■ Problem details ■
Set down, without alteration, the lines from the one that contains "-c, z), .40, M['facade'])" through the final line of the material below.

■ Source excerpt ■
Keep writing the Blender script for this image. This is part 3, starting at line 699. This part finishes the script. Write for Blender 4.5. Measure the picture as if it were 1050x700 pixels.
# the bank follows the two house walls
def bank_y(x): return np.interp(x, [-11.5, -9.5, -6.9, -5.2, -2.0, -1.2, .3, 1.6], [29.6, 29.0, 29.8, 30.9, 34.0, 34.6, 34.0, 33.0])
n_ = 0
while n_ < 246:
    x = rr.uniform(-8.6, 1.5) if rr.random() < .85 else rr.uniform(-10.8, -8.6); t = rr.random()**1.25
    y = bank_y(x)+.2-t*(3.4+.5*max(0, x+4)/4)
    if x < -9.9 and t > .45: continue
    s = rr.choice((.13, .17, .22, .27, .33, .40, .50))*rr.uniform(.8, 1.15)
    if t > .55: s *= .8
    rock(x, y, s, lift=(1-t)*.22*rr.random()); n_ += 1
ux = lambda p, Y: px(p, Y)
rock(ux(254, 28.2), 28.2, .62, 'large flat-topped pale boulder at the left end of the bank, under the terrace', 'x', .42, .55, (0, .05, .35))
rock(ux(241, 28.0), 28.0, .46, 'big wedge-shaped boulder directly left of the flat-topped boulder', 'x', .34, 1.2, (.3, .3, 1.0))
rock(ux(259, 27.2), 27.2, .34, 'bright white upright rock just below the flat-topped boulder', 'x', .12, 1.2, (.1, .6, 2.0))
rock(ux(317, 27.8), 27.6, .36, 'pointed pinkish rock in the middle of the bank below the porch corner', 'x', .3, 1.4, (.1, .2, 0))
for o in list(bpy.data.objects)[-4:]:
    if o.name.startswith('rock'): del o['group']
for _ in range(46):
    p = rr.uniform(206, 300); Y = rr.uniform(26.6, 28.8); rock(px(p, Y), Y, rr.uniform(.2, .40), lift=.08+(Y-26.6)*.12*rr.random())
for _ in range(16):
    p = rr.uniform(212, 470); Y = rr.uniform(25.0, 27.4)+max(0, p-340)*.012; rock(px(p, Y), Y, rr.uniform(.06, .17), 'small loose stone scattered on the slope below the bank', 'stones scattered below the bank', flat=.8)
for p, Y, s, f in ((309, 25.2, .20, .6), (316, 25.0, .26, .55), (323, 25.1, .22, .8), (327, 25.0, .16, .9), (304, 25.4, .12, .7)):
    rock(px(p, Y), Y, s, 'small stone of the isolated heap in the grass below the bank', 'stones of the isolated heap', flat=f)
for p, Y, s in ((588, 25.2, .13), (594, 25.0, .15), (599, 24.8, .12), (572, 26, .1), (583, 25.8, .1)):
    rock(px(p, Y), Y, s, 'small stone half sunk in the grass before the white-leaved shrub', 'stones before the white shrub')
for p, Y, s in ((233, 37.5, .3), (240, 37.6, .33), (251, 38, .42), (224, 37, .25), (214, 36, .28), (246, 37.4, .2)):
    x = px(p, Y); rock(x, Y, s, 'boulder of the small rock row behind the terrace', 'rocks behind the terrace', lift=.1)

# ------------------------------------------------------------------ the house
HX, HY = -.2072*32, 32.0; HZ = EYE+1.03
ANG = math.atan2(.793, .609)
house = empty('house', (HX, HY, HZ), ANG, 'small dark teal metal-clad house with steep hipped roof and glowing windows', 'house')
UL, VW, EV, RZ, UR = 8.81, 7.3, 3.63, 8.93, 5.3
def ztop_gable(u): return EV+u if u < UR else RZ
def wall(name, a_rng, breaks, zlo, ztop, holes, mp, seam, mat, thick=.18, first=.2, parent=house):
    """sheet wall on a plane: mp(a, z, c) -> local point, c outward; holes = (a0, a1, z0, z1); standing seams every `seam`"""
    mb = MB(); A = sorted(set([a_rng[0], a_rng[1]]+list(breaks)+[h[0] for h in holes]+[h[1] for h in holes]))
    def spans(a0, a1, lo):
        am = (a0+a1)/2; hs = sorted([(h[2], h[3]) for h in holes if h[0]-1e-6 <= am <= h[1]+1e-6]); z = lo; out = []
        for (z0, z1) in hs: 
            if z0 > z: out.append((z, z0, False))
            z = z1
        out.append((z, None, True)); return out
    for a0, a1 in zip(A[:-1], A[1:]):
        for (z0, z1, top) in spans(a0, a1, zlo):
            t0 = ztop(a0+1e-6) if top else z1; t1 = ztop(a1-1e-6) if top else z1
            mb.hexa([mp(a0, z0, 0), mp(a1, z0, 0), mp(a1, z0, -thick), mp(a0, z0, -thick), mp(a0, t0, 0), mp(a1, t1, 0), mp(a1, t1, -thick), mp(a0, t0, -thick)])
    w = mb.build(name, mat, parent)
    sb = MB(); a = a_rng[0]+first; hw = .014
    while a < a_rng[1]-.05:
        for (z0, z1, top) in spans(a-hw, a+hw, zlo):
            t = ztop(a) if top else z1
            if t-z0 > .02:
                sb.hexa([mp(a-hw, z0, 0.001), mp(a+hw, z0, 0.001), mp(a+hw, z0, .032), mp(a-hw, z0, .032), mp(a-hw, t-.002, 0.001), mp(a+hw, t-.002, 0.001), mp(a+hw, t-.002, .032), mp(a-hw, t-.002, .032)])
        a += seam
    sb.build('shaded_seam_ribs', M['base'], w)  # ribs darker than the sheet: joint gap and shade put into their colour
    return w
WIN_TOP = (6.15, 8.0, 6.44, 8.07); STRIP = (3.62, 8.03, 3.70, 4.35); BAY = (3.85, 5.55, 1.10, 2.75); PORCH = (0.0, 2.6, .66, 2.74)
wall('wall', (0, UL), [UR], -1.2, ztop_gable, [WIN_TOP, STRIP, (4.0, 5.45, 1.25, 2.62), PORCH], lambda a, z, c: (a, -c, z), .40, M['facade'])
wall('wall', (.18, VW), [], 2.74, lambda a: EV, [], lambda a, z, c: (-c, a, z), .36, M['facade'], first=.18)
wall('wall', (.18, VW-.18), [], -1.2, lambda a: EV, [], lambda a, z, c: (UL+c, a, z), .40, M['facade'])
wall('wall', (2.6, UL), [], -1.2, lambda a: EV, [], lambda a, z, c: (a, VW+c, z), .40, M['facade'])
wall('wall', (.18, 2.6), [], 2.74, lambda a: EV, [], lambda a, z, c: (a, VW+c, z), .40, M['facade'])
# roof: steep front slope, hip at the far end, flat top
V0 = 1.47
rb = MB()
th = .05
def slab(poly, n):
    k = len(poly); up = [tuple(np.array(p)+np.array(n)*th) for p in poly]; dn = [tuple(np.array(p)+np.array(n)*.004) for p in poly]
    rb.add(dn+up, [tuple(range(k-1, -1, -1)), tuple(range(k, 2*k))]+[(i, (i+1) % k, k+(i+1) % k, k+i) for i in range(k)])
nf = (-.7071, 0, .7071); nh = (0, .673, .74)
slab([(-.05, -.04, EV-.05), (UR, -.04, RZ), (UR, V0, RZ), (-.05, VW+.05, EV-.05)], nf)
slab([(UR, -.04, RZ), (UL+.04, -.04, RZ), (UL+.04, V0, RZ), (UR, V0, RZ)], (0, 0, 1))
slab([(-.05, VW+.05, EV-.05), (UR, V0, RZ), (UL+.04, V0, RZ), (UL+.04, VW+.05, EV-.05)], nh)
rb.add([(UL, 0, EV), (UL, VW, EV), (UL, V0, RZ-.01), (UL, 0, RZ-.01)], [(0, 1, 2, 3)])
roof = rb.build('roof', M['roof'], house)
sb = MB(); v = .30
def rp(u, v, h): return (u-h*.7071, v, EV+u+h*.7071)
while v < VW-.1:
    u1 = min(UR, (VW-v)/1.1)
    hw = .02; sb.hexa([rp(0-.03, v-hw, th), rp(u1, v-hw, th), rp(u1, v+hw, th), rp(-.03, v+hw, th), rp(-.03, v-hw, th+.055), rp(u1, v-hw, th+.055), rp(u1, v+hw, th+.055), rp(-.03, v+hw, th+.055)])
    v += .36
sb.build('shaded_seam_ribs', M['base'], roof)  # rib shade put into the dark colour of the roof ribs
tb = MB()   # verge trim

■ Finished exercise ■
wall('wall', (0, UL), [UR], -1.2, ztop_gable, [WIN_TOP, STRIP, (4.0, 5.45, 1.25, 2.62), PORCH], lambda a, z, c: (a, -c, z), .40, M['facade'])
wall('wall', (.18, VW), [], 2.74, lambda a: EV, [], lambda a, z, c: (-c, a, z), .36, M['facade'], first=.18)
wall('wall', (.18, VW-.18), [], -1.2, lambda a: EV, [], lambda a, z, c: (UL+c, a, z), .40, M['facade'])
wall('wall', (2.6, UL), [], -1.2, lambda a: EV, [], lambda a, z, c: (a, VW+c, z), .40, M['facade'])
wall('wall', (.18, 2.6), [], 2.74, lambda a: EV, [], lambda a, z, c: (a, VW+c, z), .40, M['facade'])
# roof: steep front slope, hip at the far end, flat top
V0 = 1.47
rb = MB()
th = .05
def slab(poly, n):
    k = len(poly); up = [tuple(np.array(p)+np.array(n)*th) for p in poly]; dn = [tuple(np.array(p)+np.array(n)*.004) for p in poly]
    rb.add(dn+up, [tuple(range(k-1, -1, -1)), tuple(range(k, 2*k))]+[(i, (i+1) % k, k+(i+1) % k, k+i) for i in range(k)])
nf = (-.7071, 0, .7071); nh = (0, .673, .74)
slab([(-.05, -.04, EV-.05), (UR, -.04, RZ), (UR, V0, RZ), (-.05, VW+.05, EV-.05)], nf)
slab([(UR, -.04, RZ), (UL+.04, -.04, RZ), (UL+.04, V0, RZ), (UR, V0, RZ)], (0, 0, 1))
slab([(-.05, VW+.05, EV-.05), (UR, V0, RZ), (UL+.04, V0, RZ), (UL+.04, VW+.05, EV-.05)], nh)
rb.add([(UL, 0, EV), (UL, VW, EV), (UL, V0, RZ-.01), (UL, 0, RZ-.01)], [(0, 1, 2, 3)])
roof = rb.build('roof', M['roof'], house)
sb = MB(); v = .30
def rp(u, v, h): return (u-h*.7071, v, EV+u+h*.7071)
while v < VW-.1:
    u1 = min(UR, (VW-v)/1.1)
    hw = .02; sb.hexa([rp(0-.03, v-hw, th), rp(u1, v-hw, th), rp(u1, v+hw, th), rp(-.03, v+hw, th), rp(-.03, v-hw, th+.055), rp(u1, v-hw, th+.055), rp(u1, v+hw, th+.055), rp(-.03, v+hw, th+.055)])
    v += .36
sb.build('shaded_seam_ribs', M['base'], roof)  # rib shade put into the dark colour of the roof ribs
tb = MB()   # verge trim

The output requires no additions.